Can you recommend the Howard PTO tiller?

Posted September 14, 2006

What Jeff brings to the table

Jeff Moyer, who’s been the farm manager here at the 333-acre Rodale Institute research farm for more than a quarter of a century, receives lots of mail from farmers just like you asking for advice. Jeff’s hands-in-the-dirt experience over the past 26 years has run the gamut from refining the farm's cover cropping and crop rotation systems (including managing 270 acres in a rotation of corn, small grains, hay, and edible soy beans for a Japanese market) to overseeing The Rodale Institue Farming Systems Trial®, the world’s longest running side-by-side comparison of organic and conventional agriculture. We thought it would be fun and informative to share some of these farmer-to-farmer exchanges, and Jeff’s practical wisdom, with our readers … and we’ll be doing it on a regular basis.

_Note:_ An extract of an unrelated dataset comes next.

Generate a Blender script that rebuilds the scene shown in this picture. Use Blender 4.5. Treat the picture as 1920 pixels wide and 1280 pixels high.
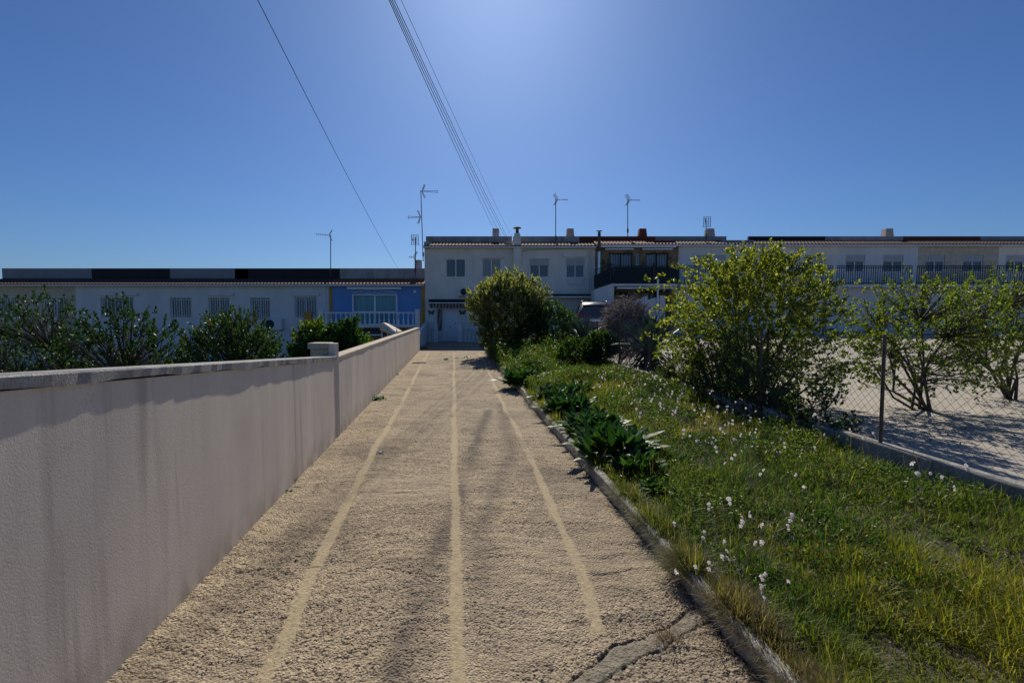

Got a question of your own? Click here to send it to Jeff.

Dear Jeff,

Do you have any experience with a PTO tiller, like the Howard? I've got 120 acres of former crop ground that has been in grass for a few years. A lot of the ground is rough from prior renters, gophers, etc. Rather than traditional tillage, I've been looking at tillers in the 10- to 12-foot range. There are none in central Minnesota and I can find no one that has experience with one. The closest Howard dealer is near Chicago, and I'm not going to buy a piece of equipment like this without trying it out. This is corn, bean and black-and-white cow country.

Larry Skoglund
New Mexico

Dear Larry,

Thanks for the email and the question about tillage. The Institute actually owns two Howard Rotovators—a 5 footer and a 7 footer. I wish you lived closer; I'd gladly let you borrow one to see how you liked it. We don't really use the tiller much so my experience is limited, but I'll tell you what I know. We use the 5-foot model in our vegetable operations to prepare a good, one pass seedbed and to incorporate crop residue after harvest. I know there are some folks out there talking about running the tiller over the ground at a fairly fast ground speed to just tear up the surface of the soil at a shallow depth, but I've never tried that.

I'm not sure how you planned on using one if you got one. If your thought was to use it as a one-pass tillage tool at a depth of 8 inches or so, I'd say it would be too slow and damaging to the soil structure (especially if the soil is wet). They really can pulverize the soil, creating a hardpan and destroying the soil structure if used too often that way. If your thoughts are to use it as a fast-moving shallow tiller, I have no experience to help you out. I will say that the Howard equipment we have is well built and has never given us cause to say otherwise. It is tough as nails.

Good luck, and let me know what you end up doing and how it works out.